To be done:
Copy out lines with the word "picks" from the material that follows.

Data lines:

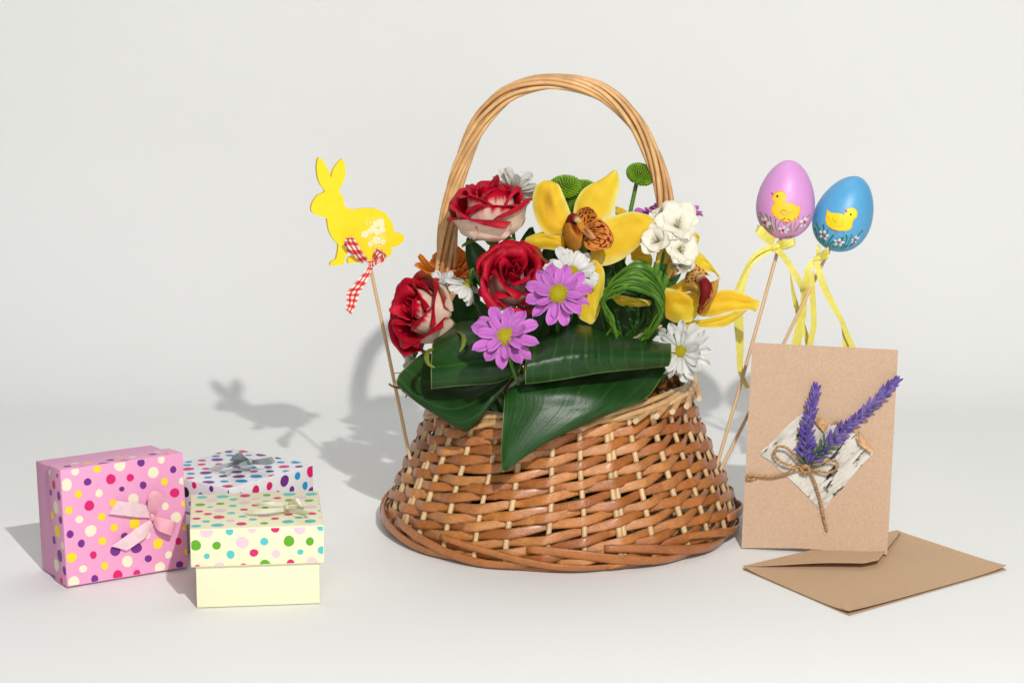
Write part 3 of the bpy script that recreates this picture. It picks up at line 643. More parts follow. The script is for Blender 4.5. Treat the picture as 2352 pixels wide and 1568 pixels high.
# ---------------------------------------------------------------- egg picks
zE = Z(2800, 580, 3.919); zR = Z(2700, 560, 1.7419)
def egg_geo(bot, top, rad, col, k=.17):
    c = (bot + top) / 2; a = top - bot; La = np.linalg.norm(a) / 2; z = nrm(a); x = nrm(np.cross([0, 1.0, 0], z)); y = np.cross(z, x); V = []; Fc = []; n, m = 40, 30
    for i in range(m + 1):
        s = -math.cos(math.pi * i / m); r = rad * math.sqrt(max(0, 1 - s * s)) * (1 - k * s)
        for j in range(n): t = 2 * math.pi * j / n; V.append(c + z * s * La + r * (math.cos(t) * x + math.sin(t) * y))
    for i in range(m):
        for j in range(n): Fc.append((i * n + j, i * n + (j + 1) % n, (i + 1) * n + (j + 1) % n, (i + 1) * n + j))
    return np.array(V), Fc, np.asarray(col), None
class Painter:                      # paints thin raised strokes and patches on an egg
    def __init__(s, geo): s.b = BVHTree.FromPolygons([Vector(v) for v in geo[0]], geo[1]); s.c = (geo[0].max(0) + geo[0].min(0)) / 2
    def hit(s, zx, zy, h):
        u, v = zE(zx, zy); d = Vector(ray(u, v)).normalized(); r = s.b.ray_cast(Vector(CAM), d)
        if r[0] is None:
            r = s.b.find_nearest(Vector(P(u, v, s.c[1]))); 
        n = Vector(nrm(np.array(r[0]) - s.c)); return np.array(r[0] + n * h)
    def poly(s, pts, h, col, closed=True, dens=14, smooth=True):
        o = [tuple(p) for p in (cr(pts, len(pts) * 4, True) if smooth else np.array(pts, float))]
        xs = [p[0] for p in o]; ys = [p[1] for p in o]
        inn = [(x, y) for x in np.arange(min(xs), max(xs), dens) for y in np.arange(min(ys), max(ys), dens)]
        n = len(o); r = delaunay_2d_cdt([Vector(p) for p in o + inn], [(i, (i + 1) % n) for i in range(n)], [], 1, 1e-3)
        V = [s.hit(v[0], v[1], h) for v in r[0]]
        return np.array(V), [tuple(f[::-1]) for f in r[2]], np.asarray(col), None
    def stroke(s, pts, w0, w1, h, col):
        p = cr(pts, max(6, len(pts) * 5)); T = np.gradient(p, axis=0); T /= np.linalg.norm(T, axis=1, keepdims=True) + 1e-9; n = len(p); V = []; F_ = []
        for i in range(n):
            t = i / (n - 1); w_ = (w0 * (1 - t) + w1 * t) / 2; q = np.array([-T[i][1], T[i][0]]) * w_
            V += [s.hit(*(p[i] + q), h), s.hit(*(p[i]), h * 1.1), s.hit(*(p[i] - q), h)]
        for i in range(n - 1):
            for k in range(2): F_.append((i * 3 + k, i * 3 + k + 1, i * 3 + k + 4, i * 3 + k + 3))
        return np.array(V), F_, np.asarray(col), None
    def dot(s, x, y, rx, ry, rot, h, col): return s.poly([(x + rx * math.cos(a) * math.cos(rot) - ry * math.sin(a) * math.sin(rot), y + rx * math.cos(a) * math.sin(rot) + ry * math.sin(a) * math.cos(rot)) for a in np.linspace(0, 2 * math.pi, 12, endpoint=False)], h, col, dens=20)
    def flower(s, x, y, pet, h):
        g = [s.dot(x + dx, y + dy, rx, ry, math.atan2(dy, dx), h, L(238, 236, 236)) for dx, dy, rx, ry in pet]; g.append(s.dot(x, y, 17, 21, .2, h * 1.5, L(200, 40, 30))); return join(g)
m_paint = M("paint", .45, .4, 0, bump=(500, .0002), var=.05, varscale=500)
YR = L(252, 240, 110)
def ribs(rows, y, nu=5, nv=40, th=.0002, col=YR):   # ribbon rows of (zx,zy,dy) in the zR frame
    return sheet(grid(rows, nu, nv, lambda a, b, d: P(*zR(a, b), y + d)), th, np.asarray(col))
def band(center, wid, y, ang=None, nv=50, col=YR, dy=None):
    """ribbon along a centre line (zx,zy,dy[,width]) """
    c = np.array([q[:3] for q in center], float); ws = np.array([q[3] if len(q) > 3 else wid for q in center], float)
    cc = cr(c, nv); wv = cr(ws[:, None], nv)[:, 0]; T = np.gradient(cc, axis=0); T[:, 2] = 0; T /= np.linalg.norm(T, axis=1, keepdims=True) + 1e-9
    nrm_ = np.stack([-T[:, 1], T[:, 0], 0 * T[:, 0]], 1)
    G = np.array([[P(*zR(*(cc[j] + nrm_[j] * wv[j] * a)[:2]), y + cc[j][2] + a * .0016 * math.sin(j * .13)) for j in range(nv)] for a in np.linspace(-.5, .5, 5)])
    return sheet(G, .0002, np.asarray(col))
def egg_pick(label, bot, top, rad, col, stick, yy, paint, bow):
    t = thing("egg_pick", label, "egg pick", P(*stick[1]), "easter egg picks stuck in the basket weave")
    geo = egg_geo(P(*bot), P(*top), rad, col); egg = part("egg", geo, m_egg, t); paint(Painter(geo), egg)
    a = P(*bot) ; b = P(*stick[1]); a2 = a + nrm(P(*top) - a) * .004
    part("stick", tube(cr([a2, a * .5 + b * .5 + np.array([.0004, 0, 0]), b], 20), .00155, L(226, 190, 148), 8), m_stick, t)
    bow(t)
def paint1(p, egg):
    G1, G2 = L(112, 150, 44), L(160, 146, 84)
    body = [(398,588),(430,548),(490,526),(545,548),(580,600),(585,650),(560,712),(610,700),(690,722),(745,758),(796,765),(790,830),(770,890),(740,945),(690,980),(600,992),(520,975),(450,940),(385,885),(358,820),(368,760),(405,712),(378,660),(376,620)]
    c = np.mean(body, 0)
    part("chick_print", join([p.poly(body, .00006, L(250, 150, 30)), p.poly([tuple(c + (np.array(q) - c) * .955) for q in body], .00012, L(255, 212, 52)),
        p.poly([(350,550),(378,562),(402,578),(378,602),(366,582)], .00014, L(224, 84, 40), smooth=False),
        p.stroke([(500,850),(510,825),(545,815),(578,822)], 10, 14, .0002, L(200, 110, 30)), p.stroke([(500,850),(530,875),(570,885),(620,882)], 8, 3, .0002, L(190, 110, 30)), p.stroke([(560,830),(600,852),(650,865)], 6, 3, .0002, L(170, 110, 40)), p.stroke([(612,832),(650,838),(700,842)], 5, 3, .0002, L(170, 110, 40)),
        p.stroke([(400,705),(430,715),(450,722)], 4, 2, .0002, L(230, 140, 40)),
        p.dot(452, 611, 16, 18, 0, .0002, L(20, 18, 20)), p.dot(454, 610, 5, 6, 0, .00028, L(110, 100, 110)),
        p.stroke([(375,942),(400,925),(418,912)], 5, 10, .00012, L(214, 66, 34)), p.stroke([(520,990),(570,1000),(620,995)], 10, 8, .0001, L(220, 60, 36)), p.stroke([(545,1000),(542,1022)], 10, 6, .0001, L(220, 60, 36)), p.stroke([(598,1000),(608,1016)], 9, 5, .0001, L(220, 60, 36))]), m_paint, egg)
    gr = [[(190,845),(225,890),(240,930)],[(280,870),(310,930),(330,990)],[(345,905),(355,960),(365,1020)],[(188,910),(240,990),(300,1060)],[(320,1000),(345,1060),(372,1130)],[(355,1030),(380,1080),(400,1130)],[(432,940),(420,1000),(445,1135)],[(570,930),(490,985),(465,1075)],[(460,1050),(480,1100),(490,1155)],[(600,940),(640,970),(650,995)],[(700,925),(715,960)],[(760,905),(755,960)],[(840,900),(820,945)],[(930,880),(860,950),(790,1080)],[(580,1010),(560,1060),(620,1140)],[(660,1010),(650,1080),(665,1150)],[(720,985),(700,1060),(690,1130)],[(760,1040),(720,1110),(700,1150)],[(640,1040),(630,1090),(640,1140)],[(300,1060),(330,1090),(350,1120)],[(790,1000),(760,1060),(730,1120)]]
    part("grass_print", join([p.stroke(g, 26 if i < 7 else 18, 8, .00016, G1 if i < 10 else G2) for i, g in enumerate(gr)]), m_paint, egg)
    f5 = lambda s: [(0,-48*s,20*s,15*s),(50*s,10,26*s,18*s),(30*s,50*s,24*s,16*s),(-32*s,44*s,22*s,15*s),(-40*s,-30*s,24*s,16*s)]
    part("flower_print", join([p.flower(272, 993, [(-38,-45,28,16),(8,-48,26,20),(58,14,32,26),(34,52,26,18),(-20,38,20,14)], .00024), p.flower(535, 1110, [(-45,-28,28,18),(16,-42,24,20),(62,-10,32,18),(36,24,26,14),(-20,26,20,14)], .00024), p.flower(848, 988, [(6,-48,26,20),(36,-40,24,16),(-42,-8,28,20),(-44,56,24,14),(8,52,24,13)], .00024)]), m_paint, egg)
def paint2(p, egg):
    body = [(1180,808),(1225,845),(1290,858),(1370,862),(1425,880),(1455,850),(1470,815),(1510,785),(1570,782),(1615,812),(1630,860),(1615,920),(1570,965),(1555,1010),(1550,1060),(1510,1105),(1440,1120),(1350,1118),(1270,1100),(1200,1055),(1165,1000),(1158,930),(1172,870)]
    c = np.mean(body, 0)
    part("chick_print", join([p.poly(body, .00006, L(226, 190, 20)), p.poly([tuple(c + (np.array(q) - c) * .96) for q in body], .00012, L(255, 222, 30)), p.dot(1535, 860, 75, 62, .3, .00016, L(236, 232, 40)),
        p.poly([(1418,790),(1455,806),(1488,828),(1475,838),(1466,866),(1450,832)], .0002, L(206, 82, 44), smooth=False),
        p.stroke([(1255,920),(1290,960),(1320,975)], 4, 7, .0002, L(150, 120, 20)), p.stroke([(1258,955),(1300,995),(1330,1005)], 4, 7, .0002, L(150, 120, 20)), p.stroke([(1270,1010),(1320,1040),(1370,1050),(1408,1035),(1410,1000),(1385,980)], 4, 5, .0002, L(150, 130, 30)),
        p.stroke([(1175,900),(1220,960),(1260,1040),(1300,1085)], 14, 10, .00017, L(250, 190, 30)),
        p.dot(1528, 880, 14, 15, 0, .0002, L(22, 20, 20)), p.stroke([(1205,1070),(1260,1105),(1330,1125)], 12, 6, .00005, L(130, 62, 40)), p.stroke([(1285,1105),(1305,1140),(1328,1165)], 10, 6, .0001, L(140, 60, 36)), p.stroke([(1310,1118),(1340,1130),(1362,1145)], 8, 6, .0001, L(140, 60, 36)), p.stroke([(1400,1118),(1415,1135),(1430,1152)], 10, 8, .0001, L(140, 60, 36))]), m_paint, egg)
    gr = [[(1018,1005),(1050,1060),(1085,1120)],[(1128,1028),(1135,1080),(1140,1130)],[(995,1065),(1020,1130),(1045,1200)],[(1020,1150),(1030,1210),(1050,1260)],[(1065,1080),(1070,1200),(1085,1300)],[(1130,1110),(1115,1200),(1112,1300)],[(1195,1100),(1185,1160)],[(1278,1180),(1230,1240),(1185,1330)],[(1300,1260),(1250,1290),(1215,1345)],[(1430,1215),(1380,1230),(1340,1210)],[(1400,1260),(1410,1230),(1370,1220)],[(1455,1180),(1475,1230),(1440,1320)],[(1548,1175),(1520,1240),(1480,1330)],[(1706,1110),(1640,1180),(1580,1270)],[(1600,1270),(1540,1320),(1500,1350)],[(1320,1330),(1330,1360),(1355,1368)],[(1440,1310),(1400,1350),(1375,1388)],[(1290,1335),(1270,1350),(1258,1362)],[(1140,1250),(1135,1290),(1130,1312)],[(1480,1330),(1440,1360),(1400,1388)]]
    part("grass_print", join([p.stroke(g, 26 if i not in (13,) else 14, 9, .00016, L(20, 116, 60) if i % 3 else L(40, 140, 70)) for i, g in enumerate(gr)]), m_paint, egg)
    part("flower_print", join([p.flower(1148, 1192, [(-55,-60,26,22),(0,-60,26,20),(42,-6,26,20),(12,36,28,18),(-52,6,24,20)], .00024), p.flower(1352, 1288, [(-50,-28,28,14),(12,-36,30,20),(62,-2,28,18),(28,32,24,16),(-38,24,26,18)], .00024), p.flower(1593, 1247, [(12,-36,28,14),(44,-24,24,13),(-34,2,20,11),(6,28,22,12),(-40,38,18,10)], .00024)]), m_paint, egg)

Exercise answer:
Write part 3 of the bpy script that recreates this picture. It picks up at line 643. More parts follow. The script is for Blender 4.5. Treat the picture as 2352 pixels wide and 1568 pixels high.
# ---------------------------------------------------------------- egg picks
    t = thing("egg_pick", label, "egg pick", P(*stick[1]), "easter egg picks stuck in the basket weave")